The heart of the pilot was a wrenching passage that involved paramedics carrying Dillon's quarterback, Jason Street (Scott Porter), off the field, his spine damaged but his beautiful manners, like his Clark Kent face, intact. Jason may never walk again, and until he does, I'll be on the lookout for tremendously effective pathos coming from his direction—more stuff along the lines of the scene in which Jason, his head immobilized, delivers a pep talk to his coach. Or the shot of his cheerleader girlfriend feeding him a cookie. In Dillon, food has a Southern sort of social importance, of course. It's a place where women bake things and men eat them; where the coach's wife somehow finds herself agreeing to make 200 Rice Krispies Treats fast.
With Street sidelined, the Panthers' leadership has fallen to their second-string QB, Matt Saracen (Zach Gilford), and to their star running back, Brian "Smash" Williams (Gaius Charles). Saracen, who listens to Bob Dylan and whose father is in Iraq, is scrawny and intuitive. Smash has a lot of charisma, and you're never quite sure whether he's about to use it to heave a boast, say a prayer, rouse the team, or spit game at the honeys. Imagine Muhammad Ali, but a bit less shy and uptight. Smash has lately been hanging out with, or at least near, Tyra Collette (Adrianne Palicki), the nominal girlfriend of his teammate Tim Riggins (Taylor Kitsch). Tyra has a darling mole between her eyebrows, several excellent pairs of jeans, and a complete mastery of mean-girl style. Riggins is hunkily dissipated, but you know he must be sensitive behind that mess of hair and all that pout. When, not eight minutes into the pilot, coach Taylor catches Riggins drunk at practice, the coach disciplines him to the brink of hazing, which looks exciting and feels just.

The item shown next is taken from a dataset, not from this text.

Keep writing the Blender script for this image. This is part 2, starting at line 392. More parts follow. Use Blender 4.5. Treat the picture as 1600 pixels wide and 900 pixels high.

It's impossible to root against coach Taylor. He's thoroughly decent and totally put upon. He hears free advice every time he turns on the radio, then he goes to a boosters' lunch at Applebee's, where he hears more of it from the mayor, who combines Ann Richards' looks with LBJ's mannerisms. Coach lives in a place where leading citizens offer such exhortations as, "This is about tradition. … It's about spirit and keepin' this town alive. … It's all we got," and it doesn't sound phony. And then he gets home, where his wife wants both a job at the school and his-and-her closets. His loving daughter, a teenage intellectual with bangs, sits there with a novel in her hand and calls him Captain Ahab, "driven to capture what may be uncapturable."
I wish I could say that NBC is as good as Herman Melville. That'd be stretching it. Still, Friday Night Lights and Moby-Dick share a few major themes—masculinity, passion, anticipation—and each of them is bouncing with virtuosity. It would be great fun if FNL made it through damp, drizzly November.